Focando-se os registros existenciais o autor nos coloca diante de escolhas éticas cruciais, onde ou se objetiva, se corrige, se cientificiza a subjetividade ou se busca aprendê-la numa dimensão de criatividade processual. Propõe ainda a construção de subjetividades que se dêem na abertura de novos campos de virtualidades que sejam orientadas e objetos de mutações qualitativas que se dêem em rupturas de sentido, fragmentações originarias de “focos mutantes de subjetivação”, de “existenciais inéditos e inusitados”.

Diante dessas condições propõe na função poética a via de se recompor tais universos de subjetivação que foram artificialmente rarefeitos e condensados catalisando os operadores existenciais a adquirir consistência e persistência.

Essa função analítico-poética se instauraria assim como “foco mutante de auto-referenciação e de autovalorização” fazendo rupturas moleculares com forças de desestabilizar as ordens dominantes de classificação e fragmentando o já estabelecido unindo o heterogêneo em novas formações.

Apreendendo essas rupturas de sentidos promotoras de existência, a poesia, teria assim a primazia frente os discursos já categorizados como a ciência ou a psicanálise diante as mutações de subjetividade produzindo em escalas moleculares, rupturas políticas, analíticas e principalmente produtoras de existenciais, que nas palavras de Luiz A. Fuganti se mostrem como, “uma realidade que é produção desejante, não acomodação resignante”.

A refundação da problemática da subjetividade pede de antemão o afastamento do pensamento reducionista do estruturalismo que anda em estreita relação com os modelismos universais de se psicologizar e que concebe o sujeito como a essência ultima da individuação fazendo-se de barreiras a mundos outros de possibilidades, o “universo de valor incorporal que assume o controle dos aspectos mais territorializados através de um movimento de desterritorialização, desenvolvendo campos de possível, tensões de valor, relações de heterogeneidade, de alteridade, de devir outro” (pág. 40).

No conjunto dos modos discursivos Guattari nos mostra o capital desarticulando os modos outros de valorização, o significante fazendo-se valer sobre as falas menores e o aprisionamento do Ser não nos deixando ver a multivalência, os modos que operam nas mais diversas intensidades, seja através da debilidade mental, nos discursos extremistas e enclausuradores, na delinqüência, na massificação capitalística e na cotidianidade que nos cegam frente a outras vias mais coletivas, sociais, políticas e plurais.

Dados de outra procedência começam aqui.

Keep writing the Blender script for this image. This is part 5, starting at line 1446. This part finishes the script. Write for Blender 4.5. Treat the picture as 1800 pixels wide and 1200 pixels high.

A busca de subjetividade, mesmo aquela articulada a universais e ao racionalismo reducionista científico, ou a idéia de um inconsciente reduzido a enunciados e desejos possíveis de interpretações e significações, idéia defendida também por Guattari juntamente com Deleuze em Mil Platôs, pode se dar em estados nascentes que se afloram em sonhos, delírios, arte, em inconscientes que tragam novas vias, enunciados e desejos, os quais se dêem na constituição de complexos de subjetivação levando a possibilidades do diverso de recompor a ordem existencial, criando-se linhas de fuga e dando forma a possibilidades de re-singularização e aberturas possíveis para a construção de processualidades que insejam de fato a inventividade nos modos de ser.


BIBLIOGRAFIA

GUATTARI, Félix (1992). Caosmose: um novo paradigma estético. Rio de Janeiro. Editora 34.